Anybody still not sure of the money-spinning potential of all-things-Jackson should be at a Heathrow hotel this weekend for an auction of strands of hair that were burned from the singer's scalp in the still-famous mishap during the filming of a 1984 Pepsi commercial. A forward-thinking producer on the spot scooped up some of the singed locks and now hopes to cash in on them.

Meanwhile, if anyone involved in the hyping of the "new" Jackson track were aware of its true vintage, they weren't saying so in the run up to its release. We had to be told to expect something fresh. Indeed, "This Is It" was being heralded as the first of a number of previously unheard Jackson recordings.

What they had after his death was a version of the song only with piano and vocals. Presumably they thought it was enough that the song had been given a new arrangement with back-up singing performed by Jackson's brothers. But before long, they were backing down, confronted in particular by the threat of a nasty lawsuit from Anka.

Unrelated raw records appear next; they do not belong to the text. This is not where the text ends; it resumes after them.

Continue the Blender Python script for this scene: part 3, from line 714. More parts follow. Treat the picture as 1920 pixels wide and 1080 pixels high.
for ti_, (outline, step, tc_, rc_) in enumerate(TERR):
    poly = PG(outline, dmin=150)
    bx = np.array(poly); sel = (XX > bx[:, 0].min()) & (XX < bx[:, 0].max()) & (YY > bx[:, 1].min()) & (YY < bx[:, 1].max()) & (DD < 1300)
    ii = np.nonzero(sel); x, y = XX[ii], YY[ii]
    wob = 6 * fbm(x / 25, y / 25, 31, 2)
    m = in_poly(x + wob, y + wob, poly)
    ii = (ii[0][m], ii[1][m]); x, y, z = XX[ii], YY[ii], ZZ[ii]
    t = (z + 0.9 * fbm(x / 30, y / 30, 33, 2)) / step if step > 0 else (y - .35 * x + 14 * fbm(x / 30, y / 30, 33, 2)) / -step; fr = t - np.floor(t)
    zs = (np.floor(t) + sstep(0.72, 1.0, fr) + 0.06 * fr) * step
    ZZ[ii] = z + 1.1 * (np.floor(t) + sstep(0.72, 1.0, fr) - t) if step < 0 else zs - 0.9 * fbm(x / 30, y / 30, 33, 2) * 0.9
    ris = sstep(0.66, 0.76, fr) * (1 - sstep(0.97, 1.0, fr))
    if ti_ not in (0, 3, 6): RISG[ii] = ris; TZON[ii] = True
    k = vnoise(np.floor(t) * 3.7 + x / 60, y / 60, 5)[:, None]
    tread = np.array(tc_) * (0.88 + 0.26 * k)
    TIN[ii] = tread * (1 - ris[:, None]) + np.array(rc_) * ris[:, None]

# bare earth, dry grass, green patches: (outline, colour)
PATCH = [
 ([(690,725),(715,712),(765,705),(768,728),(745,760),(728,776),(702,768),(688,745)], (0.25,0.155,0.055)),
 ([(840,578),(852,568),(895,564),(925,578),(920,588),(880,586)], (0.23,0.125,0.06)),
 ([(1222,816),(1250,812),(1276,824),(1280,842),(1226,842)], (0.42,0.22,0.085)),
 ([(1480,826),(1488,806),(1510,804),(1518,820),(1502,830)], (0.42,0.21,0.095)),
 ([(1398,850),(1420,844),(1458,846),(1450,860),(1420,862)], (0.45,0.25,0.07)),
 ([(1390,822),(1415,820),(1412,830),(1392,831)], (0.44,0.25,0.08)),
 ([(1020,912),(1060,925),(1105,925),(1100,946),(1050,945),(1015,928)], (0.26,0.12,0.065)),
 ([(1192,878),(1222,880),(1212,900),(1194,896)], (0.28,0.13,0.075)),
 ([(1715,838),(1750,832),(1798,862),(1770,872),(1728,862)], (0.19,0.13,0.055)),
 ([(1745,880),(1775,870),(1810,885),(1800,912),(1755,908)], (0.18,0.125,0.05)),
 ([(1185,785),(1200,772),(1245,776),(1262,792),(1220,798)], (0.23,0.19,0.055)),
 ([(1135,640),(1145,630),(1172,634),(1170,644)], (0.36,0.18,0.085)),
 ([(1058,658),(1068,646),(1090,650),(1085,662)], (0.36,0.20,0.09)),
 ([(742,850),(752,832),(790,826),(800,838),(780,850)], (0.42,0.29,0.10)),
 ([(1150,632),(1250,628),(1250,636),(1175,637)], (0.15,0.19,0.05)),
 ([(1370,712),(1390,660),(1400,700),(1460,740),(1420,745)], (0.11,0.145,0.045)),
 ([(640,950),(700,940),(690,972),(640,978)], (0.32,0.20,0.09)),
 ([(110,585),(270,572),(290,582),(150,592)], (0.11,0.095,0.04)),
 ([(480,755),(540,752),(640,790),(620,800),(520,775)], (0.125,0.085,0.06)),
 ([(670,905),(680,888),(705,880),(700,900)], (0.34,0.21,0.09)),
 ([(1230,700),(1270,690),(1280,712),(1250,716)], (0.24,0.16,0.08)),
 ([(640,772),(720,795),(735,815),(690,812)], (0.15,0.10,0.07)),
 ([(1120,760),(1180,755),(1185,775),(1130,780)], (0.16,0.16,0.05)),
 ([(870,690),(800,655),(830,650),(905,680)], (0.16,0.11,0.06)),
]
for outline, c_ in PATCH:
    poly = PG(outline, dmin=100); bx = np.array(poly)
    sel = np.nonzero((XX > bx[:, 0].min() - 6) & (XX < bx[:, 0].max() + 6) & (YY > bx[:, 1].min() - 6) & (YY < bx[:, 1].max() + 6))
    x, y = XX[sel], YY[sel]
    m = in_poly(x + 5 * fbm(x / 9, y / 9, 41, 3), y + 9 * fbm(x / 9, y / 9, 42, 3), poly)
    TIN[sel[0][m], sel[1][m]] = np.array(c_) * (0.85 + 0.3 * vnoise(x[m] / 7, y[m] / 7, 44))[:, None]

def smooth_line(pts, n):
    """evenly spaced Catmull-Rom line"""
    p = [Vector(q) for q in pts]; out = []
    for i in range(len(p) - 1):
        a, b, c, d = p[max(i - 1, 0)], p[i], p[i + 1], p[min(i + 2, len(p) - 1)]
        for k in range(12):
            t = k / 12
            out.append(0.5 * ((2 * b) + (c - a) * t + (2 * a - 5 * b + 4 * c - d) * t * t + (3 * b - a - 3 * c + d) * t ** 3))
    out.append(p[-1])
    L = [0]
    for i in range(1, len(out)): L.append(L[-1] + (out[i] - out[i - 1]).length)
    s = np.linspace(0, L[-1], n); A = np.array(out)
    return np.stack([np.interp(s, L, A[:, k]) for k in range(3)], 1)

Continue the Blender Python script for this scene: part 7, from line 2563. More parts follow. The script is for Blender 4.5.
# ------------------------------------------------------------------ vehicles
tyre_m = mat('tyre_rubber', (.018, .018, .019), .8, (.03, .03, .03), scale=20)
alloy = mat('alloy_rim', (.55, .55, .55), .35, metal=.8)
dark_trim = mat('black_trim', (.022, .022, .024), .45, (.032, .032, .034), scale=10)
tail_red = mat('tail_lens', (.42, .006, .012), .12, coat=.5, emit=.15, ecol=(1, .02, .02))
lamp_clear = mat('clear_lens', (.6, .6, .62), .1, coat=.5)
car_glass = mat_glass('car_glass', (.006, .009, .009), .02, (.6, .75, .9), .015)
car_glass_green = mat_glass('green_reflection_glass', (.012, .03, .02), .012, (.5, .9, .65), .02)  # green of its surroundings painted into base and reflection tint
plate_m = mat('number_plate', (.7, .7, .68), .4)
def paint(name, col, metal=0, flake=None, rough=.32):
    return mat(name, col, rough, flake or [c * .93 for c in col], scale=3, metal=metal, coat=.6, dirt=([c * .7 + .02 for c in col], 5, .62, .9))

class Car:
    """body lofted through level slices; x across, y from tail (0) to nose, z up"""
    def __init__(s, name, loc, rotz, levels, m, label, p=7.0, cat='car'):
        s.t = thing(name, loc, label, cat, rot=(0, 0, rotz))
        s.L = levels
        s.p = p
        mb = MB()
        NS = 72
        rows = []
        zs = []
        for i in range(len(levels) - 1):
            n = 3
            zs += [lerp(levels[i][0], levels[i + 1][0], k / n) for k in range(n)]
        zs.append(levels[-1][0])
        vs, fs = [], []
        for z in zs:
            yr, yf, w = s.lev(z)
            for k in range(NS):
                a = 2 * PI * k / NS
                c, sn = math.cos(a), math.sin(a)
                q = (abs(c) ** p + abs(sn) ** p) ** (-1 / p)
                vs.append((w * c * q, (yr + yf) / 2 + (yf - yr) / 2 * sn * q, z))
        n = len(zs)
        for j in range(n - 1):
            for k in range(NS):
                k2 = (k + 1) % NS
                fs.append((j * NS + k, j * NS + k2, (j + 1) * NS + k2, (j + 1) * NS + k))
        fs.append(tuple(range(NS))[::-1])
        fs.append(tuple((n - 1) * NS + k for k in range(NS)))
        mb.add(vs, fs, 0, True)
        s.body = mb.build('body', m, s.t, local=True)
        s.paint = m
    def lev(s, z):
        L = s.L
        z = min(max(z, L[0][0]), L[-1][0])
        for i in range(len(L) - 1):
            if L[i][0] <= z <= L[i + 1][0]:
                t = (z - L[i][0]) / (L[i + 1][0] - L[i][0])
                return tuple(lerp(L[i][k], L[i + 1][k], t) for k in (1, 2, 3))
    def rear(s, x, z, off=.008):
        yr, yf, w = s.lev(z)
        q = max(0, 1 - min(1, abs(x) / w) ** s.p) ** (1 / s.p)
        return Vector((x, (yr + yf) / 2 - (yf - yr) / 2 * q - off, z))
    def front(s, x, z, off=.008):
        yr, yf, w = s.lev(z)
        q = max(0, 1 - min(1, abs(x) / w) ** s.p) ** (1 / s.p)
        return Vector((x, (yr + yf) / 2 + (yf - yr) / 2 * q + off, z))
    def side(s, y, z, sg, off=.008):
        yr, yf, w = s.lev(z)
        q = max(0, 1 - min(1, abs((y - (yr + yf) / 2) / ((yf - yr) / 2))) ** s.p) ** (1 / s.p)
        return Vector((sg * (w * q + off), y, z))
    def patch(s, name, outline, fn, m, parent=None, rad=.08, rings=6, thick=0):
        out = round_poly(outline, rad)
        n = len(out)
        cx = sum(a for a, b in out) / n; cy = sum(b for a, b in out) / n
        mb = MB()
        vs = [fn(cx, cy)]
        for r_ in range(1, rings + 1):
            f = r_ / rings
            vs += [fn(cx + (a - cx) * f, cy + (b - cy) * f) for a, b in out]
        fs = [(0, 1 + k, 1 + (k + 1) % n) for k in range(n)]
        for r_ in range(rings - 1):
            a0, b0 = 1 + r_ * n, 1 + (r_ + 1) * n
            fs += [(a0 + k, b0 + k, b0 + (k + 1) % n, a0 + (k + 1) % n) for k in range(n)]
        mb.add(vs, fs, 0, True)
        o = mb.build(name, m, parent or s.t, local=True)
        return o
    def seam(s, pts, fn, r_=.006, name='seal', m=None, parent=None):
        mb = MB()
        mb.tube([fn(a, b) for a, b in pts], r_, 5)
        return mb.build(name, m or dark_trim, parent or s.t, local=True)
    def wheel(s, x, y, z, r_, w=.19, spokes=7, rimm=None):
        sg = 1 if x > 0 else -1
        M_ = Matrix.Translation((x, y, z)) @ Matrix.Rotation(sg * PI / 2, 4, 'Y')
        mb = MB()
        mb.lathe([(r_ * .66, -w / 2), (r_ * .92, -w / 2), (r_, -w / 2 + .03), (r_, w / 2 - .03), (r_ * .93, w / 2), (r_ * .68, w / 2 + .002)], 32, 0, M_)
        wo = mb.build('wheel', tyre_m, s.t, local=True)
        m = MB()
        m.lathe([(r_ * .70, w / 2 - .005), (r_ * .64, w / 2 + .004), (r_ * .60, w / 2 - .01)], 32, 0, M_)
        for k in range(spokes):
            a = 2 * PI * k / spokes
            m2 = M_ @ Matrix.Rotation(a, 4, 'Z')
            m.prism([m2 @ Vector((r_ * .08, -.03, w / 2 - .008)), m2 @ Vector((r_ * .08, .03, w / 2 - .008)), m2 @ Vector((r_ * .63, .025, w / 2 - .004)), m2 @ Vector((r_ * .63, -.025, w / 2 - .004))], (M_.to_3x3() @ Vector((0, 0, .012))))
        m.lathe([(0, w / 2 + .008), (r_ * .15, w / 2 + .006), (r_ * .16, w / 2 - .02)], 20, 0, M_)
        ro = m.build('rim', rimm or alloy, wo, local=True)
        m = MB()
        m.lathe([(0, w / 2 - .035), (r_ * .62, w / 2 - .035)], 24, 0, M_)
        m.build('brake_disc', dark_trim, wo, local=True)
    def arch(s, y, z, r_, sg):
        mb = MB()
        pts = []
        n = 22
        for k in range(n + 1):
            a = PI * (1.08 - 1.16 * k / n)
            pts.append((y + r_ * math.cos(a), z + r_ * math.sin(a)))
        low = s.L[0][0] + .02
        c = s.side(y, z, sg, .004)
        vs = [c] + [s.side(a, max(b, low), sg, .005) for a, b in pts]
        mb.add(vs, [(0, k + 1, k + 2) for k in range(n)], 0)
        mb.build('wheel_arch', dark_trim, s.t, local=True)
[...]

Before you could say "copyright", the Jackson estate acknowledged his claims and granted him 50 per cent of the proceeds.

"They realise it's a mistake; they realise it's my song; they realise it's my production of his vocal in my studio and I am getting 50 per cent of the whole project, actually, which is fair," Anka, whose best known hit was "My Way", said in a video statement on TMZ, the celebrity website.

And the estate moved quickly to change tack in promoting the track. "The song was picked because the lyrics were appropriate because of the name Michael gave his tour," a spokesman said. "We are thrilled to present this song in Michael's voice for the first time, and that Michael's fans have responded in unprecedented numbers. The song was co-written by the legendary Paul Anka."

Perhaps his fans would forgive the manner of the song's release if it was as good as advertised. Or if everyone could agree with John McClain, Jackson's executor, that it "only defines what the world already knows – that Michael is one of God's greatest gifts." But the critics have not been quite so impressed.